EXERCISE PROMPT - Copy out every line of the data exactly.

RECORDED DATA -
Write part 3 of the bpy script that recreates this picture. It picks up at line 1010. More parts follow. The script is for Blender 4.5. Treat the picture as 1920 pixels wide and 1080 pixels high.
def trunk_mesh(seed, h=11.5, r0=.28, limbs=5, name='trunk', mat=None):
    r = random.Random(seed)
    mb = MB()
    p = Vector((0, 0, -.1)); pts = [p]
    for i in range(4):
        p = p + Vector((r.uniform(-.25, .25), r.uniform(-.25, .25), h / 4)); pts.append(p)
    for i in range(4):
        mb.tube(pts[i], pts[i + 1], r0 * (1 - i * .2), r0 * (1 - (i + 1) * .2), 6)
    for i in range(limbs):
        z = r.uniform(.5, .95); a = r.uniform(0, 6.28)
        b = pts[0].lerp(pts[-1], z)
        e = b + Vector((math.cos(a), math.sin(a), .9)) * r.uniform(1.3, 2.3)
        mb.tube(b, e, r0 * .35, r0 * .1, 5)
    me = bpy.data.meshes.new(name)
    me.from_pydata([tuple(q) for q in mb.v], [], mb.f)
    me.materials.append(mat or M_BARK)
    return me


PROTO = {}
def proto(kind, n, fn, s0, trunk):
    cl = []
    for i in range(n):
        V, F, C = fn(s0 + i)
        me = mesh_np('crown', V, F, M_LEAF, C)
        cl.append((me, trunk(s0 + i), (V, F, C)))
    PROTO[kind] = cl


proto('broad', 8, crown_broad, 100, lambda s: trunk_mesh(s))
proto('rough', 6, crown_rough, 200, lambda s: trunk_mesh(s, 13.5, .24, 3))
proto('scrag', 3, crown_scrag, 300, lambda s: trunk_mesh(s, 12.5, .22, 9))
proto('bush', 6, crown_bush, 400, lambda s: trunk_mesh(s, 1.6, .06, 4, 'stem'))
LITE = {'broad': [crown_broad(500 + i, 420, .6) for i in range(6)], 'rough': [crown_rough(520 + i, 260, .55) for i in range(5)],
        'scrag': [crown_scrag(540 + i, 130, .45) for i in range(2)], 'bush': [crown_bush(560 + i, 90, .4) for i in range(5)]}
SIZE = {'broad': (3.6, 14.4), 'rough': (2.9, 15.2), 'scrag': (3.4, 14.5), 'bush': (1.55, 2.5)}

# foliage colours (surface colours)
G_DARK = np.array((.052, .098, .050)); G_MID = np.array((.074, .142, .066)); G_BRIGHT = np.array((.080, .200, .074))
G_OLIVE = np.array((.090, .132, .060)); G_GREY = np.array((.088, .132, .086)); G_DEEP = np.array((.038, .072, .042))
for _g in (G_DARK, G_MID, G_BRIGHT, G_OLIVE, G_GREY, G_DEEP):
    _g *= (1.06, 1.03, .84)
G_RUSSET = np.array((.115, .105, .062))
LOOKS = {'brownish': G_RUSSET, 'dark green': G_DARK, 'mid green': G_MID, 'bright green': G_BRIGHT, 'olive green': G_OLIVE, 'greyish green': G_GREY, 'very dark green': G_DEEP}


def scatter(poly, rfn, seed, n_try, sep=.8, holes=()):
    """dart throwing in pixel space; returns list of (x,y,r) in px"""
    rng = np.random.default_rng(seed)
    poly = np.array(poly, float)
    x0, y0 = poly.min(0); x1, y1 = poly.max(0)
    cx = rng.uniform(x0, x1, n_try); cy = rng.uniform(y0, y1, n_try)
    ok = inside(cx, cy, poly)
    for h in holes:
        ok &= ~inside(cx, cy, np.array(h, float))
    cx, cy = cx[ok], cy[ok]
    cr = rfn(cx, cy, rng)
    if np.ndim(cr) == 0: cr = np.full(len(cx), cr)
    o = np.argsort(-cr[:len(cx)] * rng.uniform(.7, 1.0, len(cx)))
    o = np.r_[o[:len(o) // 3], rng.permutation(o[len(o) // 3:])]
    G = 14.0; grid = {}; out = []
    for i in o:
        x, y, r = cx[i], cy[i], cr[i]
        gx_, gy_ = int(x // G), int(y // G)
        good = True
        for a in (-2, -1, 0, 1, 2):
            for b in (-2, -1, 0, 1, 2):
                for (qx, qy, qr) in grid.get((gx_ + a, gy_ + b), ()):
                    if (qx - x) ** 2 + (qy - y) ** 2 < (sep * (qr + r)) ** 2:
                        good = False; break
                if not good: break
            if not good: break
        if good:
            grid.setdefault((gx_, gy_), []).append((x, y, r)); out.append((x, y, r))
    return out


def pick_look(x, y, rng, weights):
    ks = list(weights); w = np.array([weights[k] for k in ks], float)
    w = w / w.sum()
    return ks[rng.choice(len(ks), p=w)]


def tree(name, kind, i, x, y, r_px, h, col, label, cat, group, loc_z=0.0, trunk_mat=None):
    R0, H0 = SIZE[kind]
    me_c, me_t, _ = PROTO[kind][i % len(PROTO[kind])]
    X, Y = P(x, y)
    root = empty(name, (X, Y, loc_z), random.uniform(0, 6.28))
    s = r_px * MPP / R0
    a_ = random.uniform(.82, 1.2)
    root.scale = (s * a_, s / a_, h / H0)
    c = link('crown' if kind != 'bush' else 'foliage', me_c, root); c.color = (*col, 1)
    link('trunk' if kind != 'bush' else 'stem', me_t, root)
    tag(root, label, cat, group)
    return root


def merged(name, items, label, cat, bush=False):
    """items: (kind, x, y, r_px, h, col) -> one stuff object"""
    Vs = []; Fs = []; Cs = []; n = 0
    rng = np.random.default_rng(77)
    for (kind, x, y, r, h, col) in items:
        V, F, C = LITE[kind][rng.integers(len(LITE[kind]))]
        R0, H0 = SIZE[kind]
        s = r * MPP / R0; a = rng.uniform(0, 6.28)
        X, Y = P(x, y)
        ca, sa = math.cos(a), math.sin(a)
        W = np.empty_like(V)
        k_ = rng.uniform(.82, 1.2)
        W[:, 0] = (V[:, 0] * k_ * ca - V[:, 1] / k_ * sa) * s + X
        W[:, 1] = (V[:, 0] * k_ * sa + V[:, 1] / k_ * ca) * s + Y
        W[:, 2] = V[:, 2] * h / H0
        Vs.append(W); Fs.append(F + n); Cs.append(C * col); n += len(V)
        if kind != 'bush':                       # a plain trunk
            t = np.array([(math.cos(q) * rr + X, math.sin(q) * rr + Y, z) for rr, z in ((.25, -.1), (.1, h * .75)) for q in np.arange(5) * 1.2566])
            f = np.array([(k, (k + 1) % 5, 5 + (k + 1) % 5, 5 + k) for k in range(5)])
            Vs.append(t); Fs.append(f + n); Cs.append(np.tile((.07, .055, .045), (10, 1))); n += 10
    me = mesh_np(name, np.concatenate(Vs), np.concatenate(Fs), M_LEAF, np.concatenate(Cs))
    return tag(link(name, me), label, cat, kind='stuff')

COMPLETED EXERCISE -
Write part 3 of the bpy script that recreates this picture. It picks up at line 1010. More parts follow. The script is for Blender 4.5. Treat the picture as 1920 pixels wide and 1080 pixels high.
def trunk_mesh(seed, h=11.5, r0=.28, limbs=5, name='trunk', mat=None):
    r = random.Random(seed)
    mb = MB()
    p = Vector((0, 0, -.1)); pts = [p]
    for i in range(4):
        p = p + Vector((r.uniform(-.25, .25), r.uniform(-.25, .25), h / 4)); pts.append(p)
    for i in range(4):
        mb.tube(pts[i], pts[i + 1], r0 * (1 - i * .2), r0 * (1 - (i + 1) * .2), 6)
    for i in range(limbs):
        z = r.uniform(.5, .95); a = r.uniform(0, 6.28)
        b = pts[0].lerp(pts[-1], z)
        e = b + Vector((math.cos(a), math.sin(a), .9)) * r.uniform(1.3, 2.3)
        mb.tube(b, e, r0 * .35, r0 * .1, 5)
    me = bpy.data.meshes.new(name)
    me.from_pydata([tuple(q) for q in mb.v], [], mb.f)
    me.materials.append(mat or M_BARK)
    return me


PROTO = {}
def proto(kind, n, fn, s0, trunk):
    cl = []
    for i in range(n):
        V, F, C = fn(s0 + i)
        me = mesh_np('crown', V, F, M_LEAF, C)
        cl.append((me, trunk(s0 + i), (V, F, C)))
    PROTO[kind] = cl


proto('broad', 8, crown_broad, 100, lambda s: trunk_mesh(s))
proto('rough', 6, crown_rough, 200, lambda s: trunk_mesh(s, 13.5, .24, 3))
proto('scrag', 3, crown_scrag, 300, lambda s: trunk_mesh(s, 12.5, .22, 9))
proto('bush', 6, crown_bush, 400, lambda s: trunk_mesh(s, 1.6, .06, 4, 'stem'))
LITE = {'broad': [crown_broad(500 + i, 420, .6) for i in range(6)], 'rough': [crown_rough(520 + i, 260, .55) for i in range(5)],
        'scrag': [crown_scrag(540 + i, 130, .45) for i in range(2)], 'bush': [crown_bush(560 + i, 90, .4) for i in range(5)]}
SIZE = {'broad': (3.6, 14.4), 'rough': (2.9, 15.2), 'scrag': (3.4, 14.5), 'bush': (1.55, 2.5)}

# foliage colours (surface colours)
G_DARK = np.array((.052, .098, .050)); G_MID = np.array((.074, .142, .066)); G_BRIGHT = np.array((.080, .200, .074))
G_OLIVE = np.array((.090, .132, .060)); G_GREY = np.array((.088, .132, .086)); G_DEEP = np.array((.038, .072, .042))
for _g in (G_DARK, G_MID, G_BRIGHT, G_OLIVE, G_GREY, G_DEEP):
    _g *= (1.06, 1.03, .84)
G_RUSSET = np.array((.115, .105, .062))
LOOKS = {'brownish': G_RUSSET, 'dark green': G_DARK, 'mid green': G_MID, 'bright green': G_BRIGHT, 'olive green': G_OLIVE, 'greyish green': G_GREY, 'very dark green': G_DEEP}


def scatter(poly, rfn, seed, n_try, sep=.8, holes=()):
    """dart throwing in pixel space; returns list of (x,y,r) in px"""
    rng = np.random.default_rng(seed)
    poly = np.array(poly, float)
    x0, y0 = poly.min(0); x1, y1 = poly.max(0)
    cx = rng.uniform(x0, x1, n_try); cy = rng.uniform(y0, y1, n_try)
    ok = inside(cx, cy, poly)
    for h in holes:
        ok &= ~inside(cx, cy, np.array(h, float))
    cx, cy = cx[ok], cy[ok]
    cr = rfn(cx, cy, rng)
    if np.ndim(cr) == 0: cr = np.full(len(cx), cr)
    o = np.argsort(-cr[:len(cx)] * rng.uniform(.7, 1.0, len(cx)))
    o = np.r_[o[:len(o) // 3], rng.permutation(o[len(o) // 3:])]
    G = 14.0; grid = {}; out = []
    for i in o:
        x, y, r = cx[i], cy[i], cr[i]
        gx_, gy_ = int(x // G), int(y // G)
        good = True
        for a in (-2, -1, 0, 1, 2):
            for b in (-2, -1, 0, 1, 2):
                for (qx, qy, qr) in grid.get((gx_ + a, gy_ + b), ()):
                    if (qx - x) ** 2 + (qy - y) ** 2 < (sep * (qr + r)) ** 2:
                        good = False; break
                if not good: break
            if not good: break
        if good:
            grid.setdefault((gx_, gy_), []).append((x, y, r)); out.append((x, y, r))
    return out


def pick_look(x, y, rng, weights):
    ks = list(weights); w = np.array([weights[k] for k in ks], float)
    w = w / w.sum()
    return ks[rng.choice(len(ks), p=w)]


def tree(name, kind, i, x, y, r_px, h, col, label, cat, group, loc_z=0.0, trunk_mat=None):
    R0, H0 = SIZE[kind]
    me_c, me_t, _ = PROTO[kind][i % len(PROTO[kind])]
    X, Y = P(x, y)
    root = empty(name, (X, Y, loc_z), random.uniform(0, 6.28))
    s = r_px * MPP / R0
    a_ = random.uniform(.82, 1.2)
    root.scale = (s * a_, s / a_, h / H0)
    c = link('crown' if kind != 'bush' else 'foliage', me_c, root); c.color = (*col, 1)
    link('trunk' if kind != 'bush' else 'stem', me_t, root)
    tag(root, label, cat, group)
    return root


def merged(name, items, label, cat, bush=False):
    """items: (kind, x, y, r_px, h, col) -> one stuff object"""
    Vs = []; Fs = []; Cs = []; n = 0
    rng = np.random.default_rng(77)
    for (kind, x, y, r, h, col) in items:
        V, F, C = LITE[kind][rng.integers(len(LITE[kind]))]
        R0, H0 = SIZE[kind]
        s = r * MPP / R0; a = rng.uniform(0, 6.28)
        X, Y = P(x, y)
        ca, sa = math.cos(a), math.sin(a)
        W = np.empty_like(V)
        k_ = rng.uniform(.82, 1.2)
        W[:, 0] = (V[:, 0] * k_ * ca - V[:, 1] / k_ * sa) * s + X
        W[:, 1] = (V[:, 0] * k_ * sa + V[:, 1] / k_ * ca) * s + Y
        W[:, 2] = V[:, 2] * h / H0
        Vs.append(W); Fs.append(F + n); Cs.append(C * col); n += len(V)
        if kind != 'bush':                       # a plain trunk
            t = np.array([(math.cos(q) * rr + X, math.sin(q) * rr + Y, z) for rr, z in ((.25, -.1), (.1, h * .75)) for q in np.arange(5) * 1.2566])
            f = np.array([(k, (k + 1) % 5, 5 + (k + 1) % 5, 5 + k) for k in range(5)])
            Vs.append(t); Fs.append(f + n); Cs.append(np.tile((.07, .055, .045), (10, 1))); n += 10
    me = mesh_np(name, np.concatenate(Vs), np.concatenate(Fs), M_LEAF, np.concatenate(Cs))
    return tag(link(name, me), label, cat, kind='stuff')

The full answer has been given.